A expressão-chave para o entendimento do artigo 30, §7º da LRF é dívida “consolidada”, não havendo referência na norma de que precatórios são despesas. O contraponto à expressão dívida consolidada é dívida flutuante, prevista no artigo 92 da Lei 4.320/64, que inclui no inciso II “os serviços da dívida a pagar”.

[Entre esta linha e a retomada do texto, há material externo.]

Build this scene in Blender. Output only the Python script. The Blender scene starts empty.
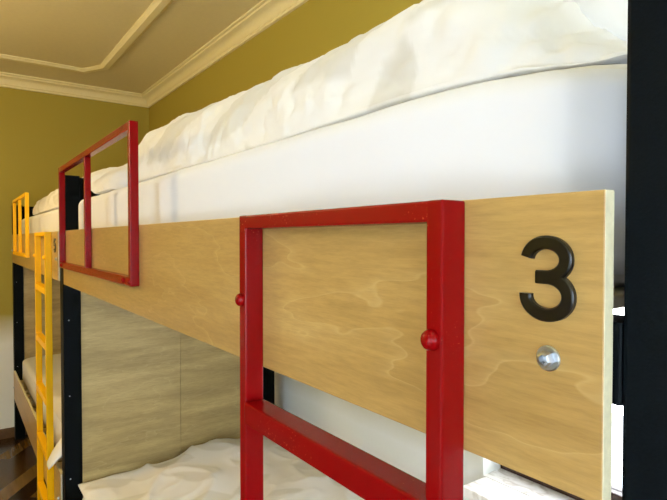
import bpy, bmesh, math, random
from mathutils import Vector, Matrix, noise
PI = math.pi
scene = bpy.context.scene
COL = scene.collection

# ------------------------------------------------------------------ helpers
def lin(c):
    return c / 12.92 if c <= .04045 else ((c + .055) / 1.055) ** 2.4
def rgb(r, g, b):
    return (lin(r / 255), lin(g / 255), lin(b / 255), 1)

def tag(o, label=None, cat=None, group=None, kind=None):
    if label: o['label'] = label
    if cat: o['category'] = cat
    if group: o['group'] = group
    if kind: o['kind'] = kind
    return o

def empty(name, loc, label, cat, group=None):
    o = bpy.data.objects.new(name, None)
    COL.objects.link(o)
    o.location = loc
    o.empty_display_size = .1
    return tag(o, label, cat, group)

ORIGIN = {}
def obj(name, bm, mat, parent=None, smooth=False, angle=35):
    """link one mesh; geometry is given in world metres, stored relative to the thing's base"""
    me = bpy.data.meshes.new(name)
    if parent is not None:
        base = ORIGIN.get(parent.name)
        if base is None:
            base = Vector(parent.location)
    else:
        base = Vector((0, 0, 0))
        xs = [v.co for v in bm.verts]
        lo = Vector((min(v.x for v in xs), min(v.y for v in xs), min(v.z for v in xs)))
        hi = Vector((max(v.x for v in xs), max(v.y for v in xs), max(v.z for v in xs)))
        base = Vector(((lo.x + hi.x) / 2, (lo.y + hi.y) / 2, lo.z))
    bmesh.ops.translate(bm, vec=-base, verts=bm.verts[:])
    bmesh.ops.recalc_face_normals(bm, faces=bm.faces[:])
    bm.to_mesh(me)
    bm.free()
    for m in (mat if isinstance(mat, (list, tuple)) else [mat]):
        me.materials.append(m)
    o = bpy.data.objects.new(name, me)
    COL.objects.link(o)
    ORIGIN[o.name] = base
    if smooth:
        for p in me.polygons: p.use_smooth = True
        if angle < 180:
            me.set_sharp_from_angle(angle=math.radians(angle))
    if parent is not None:
        o.parent = parent
    else:
        o.location = base
    return o

def box(bm, x0, x1, y0, y1, z0, z1, bev=0.0, seg=2):
    t = bmesh.new()
    bmesh.ops.create_cube(t, size=1)
    bmesh.ops.scale(t, vec=(abs(x1 - x0), abs(y1 - y0), abs(z1 - z0)), verts=t.verts[:])
    bmesh.ops.translate(t, vec=((x0 + x1) / 2, (y0 + y1) / 2, (z0 + z1) / 2), verts=t.verts[:])
    if bev > 0:
        bmesh.ops.bevel(t, geom=t.edges[:], offset=bev, segments=seg, profile=.6, affect='EDGES')
    merge(bm, t)
    return bm

def merge(bm, t):
    me = bpy.data.meshes.new('tmp')
    t.to_mesh(me); t.free()
    bm.from_mesh(me)
    bpy.data.meshes.remove(me)

def boxbm(*a, **k):
    return box(bmesh.new(), *a, **k)

def lathe(profile, center, axis, n=28):
    """profile: list of (radius, height along axis)"""
    bm = bmesh.new()
    a = Vector(axis).normalized()
    u = a.orthogonal().normalized(); w = a.cross(u)
    rings = []
    for r, h in profile:
        if r < 1e-6:
            rings.append([bm.verts.new(Vector(center) + a * h)])
        else:
            rings.append([bm.verts.new(Vector(center) + a * h + (u * math.cos(2 * PI * k / n) + w * math.sin(2 * PI * k / n)) * r) for k in range(n)])
    for A, B in zip(rings, rings[1:]):
        for k in range(n):
            k2 = (k + 1) % n
            if len(A) == 1 and len(B) == 1: continue
            if len(A) == 1: bm.faces.new((A[0], B[k], B[k2]))
            elif len(B) == 1: bm.faces.new((A[k], A[k2], B[0]))
            else: bm.faces.new((A[k], A[k2], B[k2], B[k]))
    for R in (rings[0], rings[-1]):
        if len(R) > 1: bm.faces.new(R)
    return bm

def sweep_profile(path, prof, closed=False, up=Vector((0, 0, 1))):
    """sweep a closed 2-D profile (side, up) along a polyline lying in a horizontal plane, mitred corners"""
    bm = bmesh.new()
    n = len(path)
    rings = []
    for i in range(n):
        p = Vector(path[i])
        d0 = (Vector(path[i]) - Vector(path[i - 1])).normalized() if (i > 0 or closed) else None
        d1 = (Vector(path[(i + 1) % n]) - p).normalized() if (i < n - 1 or closed) else None
        if d0 is None: d0 = d1
        if d1 is None: d1 = d0
        s0 = d0.cross(up); s1 = d1.cross(up)
        m = (s0 + s1).normalized()
        m /= max(.25, m.dot(s0))
        rings.append([bm.verts.new(p + m * a + up * b) for a, b in prof])
    k = len(prof)
    rng = range(n if closed else n - 1)
    for i in rng:
        A, B = rings[i], rings[(i + 1) % n]
        for j in range(k):
            bm.faces.new((A[j], A[(j + 1) % k], B[(j + 1) % k], B[j]))
    if not closed:
        bm.faces.new(rings[0]); bm.faces.new(rings[-1])
    return bm

# ------------------------------------------------------------------ materials
def new_mat(name):
    m = bpy.data.materials.new(name); m.use_nodes = True
    nt = m.node_tree
    b = nt.nodes['Principled BSDF']
    return m, nt, b
def N(nt, typ, **kw):
    n = nt.nodes.new(typ)
    for k, v in kw.items(): setattr(n, k, v)
    return n
def L(nt, a, b): nt.links.new(a, b)

def ramp(nt, stops, interp='LINEAR'):
    r = N(nt, 'ShaderNodeValToRGB')
    r.color_ramp.interpolation = interp
    els = r.color_ramp.elements
    while len(els) < len(stops): els.new(.5)
    for e, (p, c) in zip(els, stops):
        e.position = p; e.color = c
    return r

def coords(nt, scale=(1, 1, 1), rot=(0, 0, 0), kind='Object'):
    tc = N(nt, 'ShaderNodeTexCoord')
    mp = N(nt, 'ShaderNodeMapping')
    mp.inputs['Scale'].default_value = scale
    mp.inputs['Rotation'].default_value = rot
    L(nt, tc.outputs[kind], mp.inputs['Vector'])
    return mp.outputs['Vector']

def paint(name, col, rough=.5, bump=.0, bscale=60, var=.0, coat=0.0, spec=.5, bdist=.002):
    m, nt, b = new_mat(name)
    b.inputs['Roughness'].default_value = rough
    b.inputs['Specular IOR Level'].default_value = spec
    b.inputs['Coat Weight'].default_value = coat
    b.inputs['Coat Roughness'].default_value = .12
    v = coords(nt)
    nz = N(nt, 'ShaderNodeTexNoise'); nz.inputs['Scale'].default_value = bscale; nz.inputs['Detail'].default_value = 4
    L(nt, v, nz.inputs['Vector'])
    c2 = tuple(x * (1 - var) for x in col[:3]) + (1,)
    c3 = tuple(min(1, x * (1 + var)) for x in col[:3]) + (1,)
    r = ramp(nt, [(.3, c2), (.7, c3)])
    L(nt, nz.outputs['Fac'], r.inputs['Fac'])
    L(nt, r.outputs['Color'], b.inputs['Base Color'])
    if bump > 0:
        bp = N(nt, 'ShaderNodeBump'); bp.inputs['Strength'].default_value = bump; bp.inputs['Distance'].default_value = bdist
        L(nt, nz.outputs['Fac'], bp.inputs['Height']); L(nt, bp.outputs['Normal'], b.inputs['Normal'])
    return m

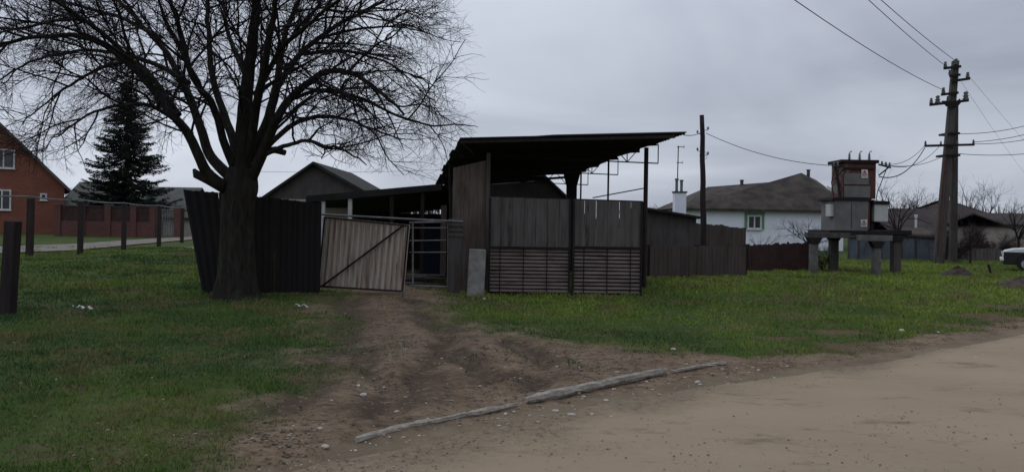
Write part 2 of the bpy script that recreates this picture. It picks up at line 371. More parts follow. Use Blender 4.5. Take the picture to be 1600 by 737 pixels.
def road():
    """packed dirt carriageway sheet lying inside the road margin"""
    sub = []; E = np.array(road_edge)
    for i in range(len(E) - 1):
        a, b2 = E[i], E[i + 1]; L_ = np.hypot(*(b2 - a)); n = max(1, min(60, int(L_ / .12)))
        for k in range(n): sub.append(a + (b2 - a) * k / n)
    sub.append(E[-1]); sub = np.array(sub); rows = []
    low = np.array(road_low[::-1]); lx = low[:, 0]
    nrow = 46
    for p in sub:
        # opposite point along the road normal direction
        q = p + np.array([.66, -.75]) * 9.0 * (1 + max(0, p[1] - 40) / 200)
        sh = .16 + .22 * (fbm(np.array(p[0] * 2.2), np.array(p[1] * 2.2), 4, 44) - .3)
        p2 = p + np.array([.6, -.8]) * sh
        for k in range(nrow + 1):
            t = (k / nrow) ** 1.3; rows.append(p2 + (q - p2) * t)
    rows = np.array(rows); x, y = rows[:, 0], rows[:, 1]; h, d, r, dr = height(x, y)
    crown = (fbm(x * .7, y * .7, 3, 8) - .5) * .006
    V = np.stack([x, y, h + .012 + np.abs(crown)], 1)
    nx = nrow + 1; i = np.arange(nrow)[None, :] + np.arange(len(sub) - 1)[:, None] * nx
    Fq = np.stack([i, i + 1, i + 1 + nx, i + nx], -1).reshape(-1, 4)
    # the edge row dives under the verge
    V[::nx, 2] -= .03
    m, nt, b = nodes_of('packed_dirt'); N, L = nt.nodes, nt.links
    b.inputs['Roughness'].default_value = .9; b.inputs['Specular IOR Level'].default_value = .15
    geo = N.new('ShaderNodeNewGeometry'); prev = None
    def noise(s, d, r):
        n = N.new('ShaderNodeTexNoise'); n.inputs['Scale'].default_value = s; n.inputs['Detail'].default_value = d; n.inputs['Roughness'].default_value = r
        mp = N.new('ShaderNodeMapping'); mp.inputs['Rotation'].default_value = (0, 0, math.radians(-40)); mp.inputs['Scale'].default_value = (.45, 1, 1)
        L.new(geo.outputs['Position'], mp.inputs[0]); L.new(mp.outputs[0], n.inputs['Vector']); return n.outputs[0]
    col = None
    for s, d, r, lo, hi, c in ((.5, 6, .6, .35, .65, (.245, .188, .128)), (2.6, 9, .75, .55, .68, (.145, .115, .082)), (30, 4, .6, .62, .75, (.31, .26, .19))):
        mr = N.new('ShaderNodeMapRange'); mr.inputs[1].default_value = lo; mr.inputs[2].default_value = hi; L.new(noise(s, d, r), mr.inputs[0])
        mx = N.new('ShaderNodeMixRGB'); L.new(mr.outputs[0], mx.inputs[0]); mx.inputs[2].default_value = (*c, 1)
        if col: L.new(col, mx.inputs[1])
        else: mx.inputs[1].default_value = (.300, .230, .158, 1)
        col = mx.outputs[0]
    L.new(col, b.inputs['Base Color'])
    bp = N.new('ShaderNodeBump'); bp.inputs['Strength'].default_value = .3; bp.inputs['Distance'].default_value = .015
    L.new(noise(14, 8, .7), bp.inputs['Height']); L.new(bp.outputs[0], b.inputs['Normal'])
    wz = np.interp(x, [-2, 2, 6, 12], [1.7, 1.0, .45, .3]); dd = -dr
    edge = 1 - ss(.15, 1.0, dd / wz + (fbm(x * 1.6, y * 1.6, 4, 15) - .5) * .9)
    ea = N.new('ShaderNodeAttribute'); ea.attribute_name = 'edge'
    fl = N.new('ShaderNodeTexNoise'); fl.inputs['Scale'].default_value = 15; fl.inputs['Detail'].default_value = 7; fl.inputs['Roughness'].default_value = .8; L.new(geo.outputs['Position'], fl.inputs['Vector'])
    br = N.new('ShaderNodeMixRGB'); br.inputs[1].default_value = (.175, .137, .092, 1); br.inputs[2].default_value = (.075, .056, .040, 1)
    mr = N.new('ShaderNodeMapRange'); mr.inputs[1].default_value = .53; mr.inputs[2].default_value = .60; L.new(fl.outputs[0], mr.inputs[0]); L.new(mr.outputs[0], br.inputs[0])
    b3 = N.new('ShaderNodeMixRGB'); b3.inputs[2].default_value = (.27, .22, .16, 1); L.new(br.outputs[0], b3.inputs[1])
    mr = N.new('ShaderNodeMapRange'); mr.inputs[1].default_value = .42; mr.inputs[2].default_value = .36; L.new(fl.outputs[0], mr.inputs[0]); L.new(mr.outputs[0], b3.inputs[0])
    mx = N.new('ShaderNodeMixRGB'); L.new(ea.outputs['Fac'], mx.inputs[0]); L.new(col, mx.inputs[1]); L.new(b3.outputs[0], mx.inputs[2]); L.new(mx.outputs[0], b.inputs['Base Color'])
    o = np_mesh('road', V, Fq, m, attr={'edge': edge}); o.data.polygons.foreach_set('use_smooth', [True] * len(o.data.polygons)); tag(o, kind='structure')
road()
def path():
    a = [G(-120, 409), G(0, 397), G(120, 392), G(200, 384), G(300, 375)]; b2 = [G(-120, 395), G(0, 386), G(120, 382), G(200, 376), G(300, 370)]
    mb = MB(); n = 0; vs = []; fs = []
    for i in range(len(a)):
        for p in (a[i], b2[i]):
            vs.append((p.x, p.y, .05))
    for i in range(len(a) - 1): fs.append((2 * i, 2 * i + 2, 2 * i + 3, 2 * i + 1))
    mb.add(vs, fs); tag(mb.build('path', mat('path_gravel', (.20, .18, .16), (.12, .10, .085), 1.5, .95, .3)), kind='structure')
path()

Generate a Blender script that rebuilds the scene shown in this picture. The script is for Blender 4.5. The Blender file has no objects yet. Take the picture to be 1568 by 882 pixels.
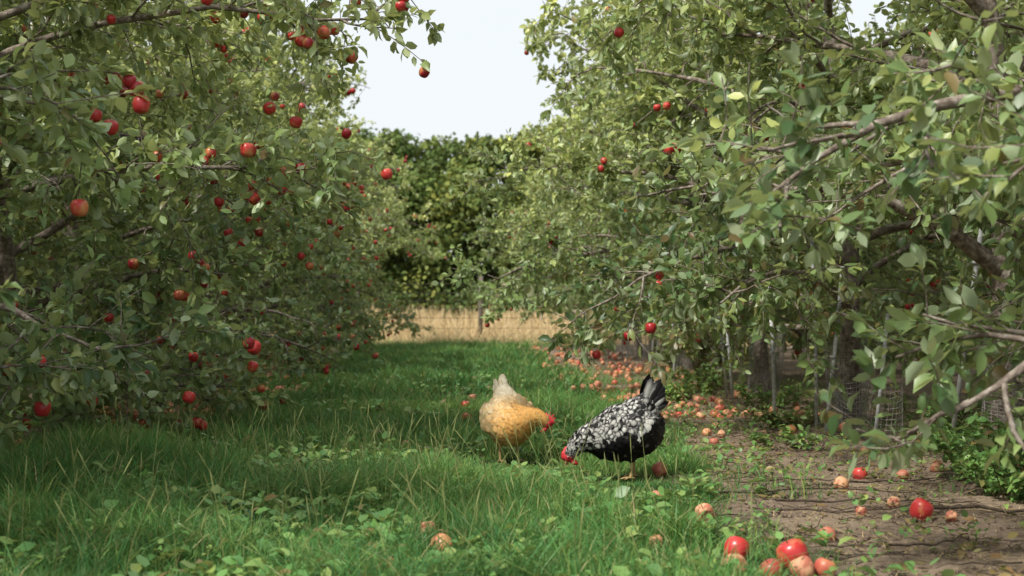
import bpy, math, random
import numpy as np
rng=np.random.default_rng(7); random.seed(7)
scene=bpy.context.scene
coll=scene.collection

# ---------------------------------------------------------------- helpers
def nrm(a):
    return a/np.maximum(np.linalg.norm(a,axis=-1,keepdims=True),1e-9)
class MB:
    def __init__(s): s.v=[];s.c=[];s.f=[];s.n=0
    def add(s,v,faces,mat=0,col=None):
        v=np.asarray(v,float).reshape(-1,3)
        if col is None: col=np.ones((len(v),3))*.5
        col=np.asarray(col,float)
        if col.ndim==1: col=np.tile(col,(len(v),1))
        s.v.append(v); s.c.append(col)
        for f in faces:
            f=np.asarray(f,dtype=np.int64)
            if len(f): s.f.append((f+s.n,mat))
        s.n+=len(v)
    def build(s,name,mats,smooth=True,link=True):
        me=bpy.data.meshes.new(name)
        V=np.concatenate(s.v); C=np.concatenate(s.c)
        loops=np.concatenate([f.ravel() for f,m in s.f])
        tot=np.concatenate([np.full(len(f),f.shape[1]) for f,m in s.f])
        mi=np.concatenate([np.full(len(f),m) for f,m in s.f])
        st=np.concatenate([[0],np.cumsum(tot)[:-1]])
        me.vertices.add(len(V)); me.vertices.foreach_set("co",V.astype(np.float32).ravel())
        me.loops.add(len(loops)); me.loops.foreach_set("vertex_index",loops.astype(np.int32))
        me.polygons.add(len(tot)); me.polygons.foreach_set("loop_start",st.astype(np.int32))
        me.update(calc_edges=True)
        me.polygons.foreach_set("material_index",mi.astype(np.int32))
        me.polygons.foreach_set("use_smooth",np.full(len(tot),smooth))
        a=me.color_attributes.new("Col",'FLOAT_COLOR','POINT')
        a.data.foreach_set("color",np.concatenate([C,np.ones((len(C),1))],1).astype(np.float32).ravel())
        for m in mats: me.materials.append(m)
        me.update()
        if not link: return me
        ob=bpy.data.objects.new(name,me); coll.objects.link(ob); return ob

def vnoise(x,y,seed=0):
    x=np.asarray(x,float);y=np.asarray(y,float)
    xi=np.floor(x).astype(np.int64);yi=np.floor(y).astype(np.int64)
    fx=x-xi;fy=y-yi;fx=fx*fx*(3-2*fx);fy=fy*fy*(3-2*fy)
    def h(a,b):
        n=(a*374761393+b*668265263+seed*1442695041)&0xffffffff
        n=((n^(n>>13))*1274126177)&0xffffffff
        return ((n^(n>>16))&0xffff)/65535.
    return (h(xi,yi)*(1-fx)+h(xi+1,yi)*fx)*(1-fy)+(h(xi,yi+1)*(1-fx)+h(xi+1,yi+1)*fx)*fy
def fbm(x,y,seed=0,o=4):
    r=0;a=.5;t=0
    for i in range(o):
        r=r+a*vnoise(x*2**i,y*2**i,seed+i*17);t+=a;a*=.5
    return r/t
def gz(x,y):
    x=np.asarray(x,float);y=np.asarray(y,float)
    near=np.clip(1-(np.abs(y)-40)/20,0,1)
    return ((fbm(x*.7,y*.7,3)-.5)*.09+(fbm(x*4,y*4,9,3)-.5)*.035)*near
def dirtmask(x,y):
    e=.78+.085*(np.clip(y,4,10)-4)+(fbm(y*.8,x*.3,21,3)-.5)*.4
    m=np.clip((x-e)/.28+ (fbm(x*2.2,y*2.2,33,3)-.5)*1.7,0,1)
    l=np.clip((-2.3+.5*np.clip((y-8.5)/1.5,0,1)-x)/.4+(fbm(x*2.2,y*2.2,43,3)-.5)*1.4,0,1)*.85
    return np.maximum(m,l)*np.clip((31-y)/1.5,0,1)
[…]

Os precatórios que devem ser pagos no exercício corrente são dívida flutuante (Lei 4.320/64, artigo 92, II) e os precatórios que não foram pagos no exercício corrente se constituirão como dívida consolidada (LRF, artigo 30, §7º). Em nenhum momento consta que precatórios são despesas; precatórios são dívidas, ora consideradas como flutuantes (caso sejam pagas no exercício corrente), ora consideradas como consolidadas caso não tenham sido pagas no exercício corrente, mas acumuladas para pagamento nos exercícios posteriores.

A confusão ocorre em razão de uma distinção entre a análise jurídica (que busca a essência dos atos/fatos, comumente denominada de natureza jurídica) e a análise contábil (que busca evidenciar a execução orçamentária e financeira do ente público).  Juridicamente os precatórios a serem pagos no exercício corrente tem a natureza jurídica de dívida flutuante, porém, contabilmente, para fins de execução orçamentária, seu pagamento quita uma despesa realizada no exercício corrente.

Em síntese: o pagamento dos precatórios no exercício corrente quita contabilmente uma despesa, caracterizada juridicamente como uma dívida flutuante.

Na leitura do item 19 da ementa do acórdão da ADI 7.064 deveria constar um parêntesis, que ora aponho: “As dívidas decorrentes do pagamento de condenações judiciais não são classificadas (contabilmente) como dívida pública, mas como despesas”. A partir daí seria necessário distinguir a análise jurídica da contábil, ambas corretas, mas com diferentes abordagens, devendo prevalecer o Direito no julgamento dessa matéria, pois trata da essência dos atos ou fatos jurídicos.

É necessário colocar um ponto final nesse debate em prol da segurança jurídica no país, incluindo a dos credores, sejam os do mercado financeiro, sejam os judiciais, pois isso impacta no risco-país e, consequentemente, na taxa de juros e em toda a economia.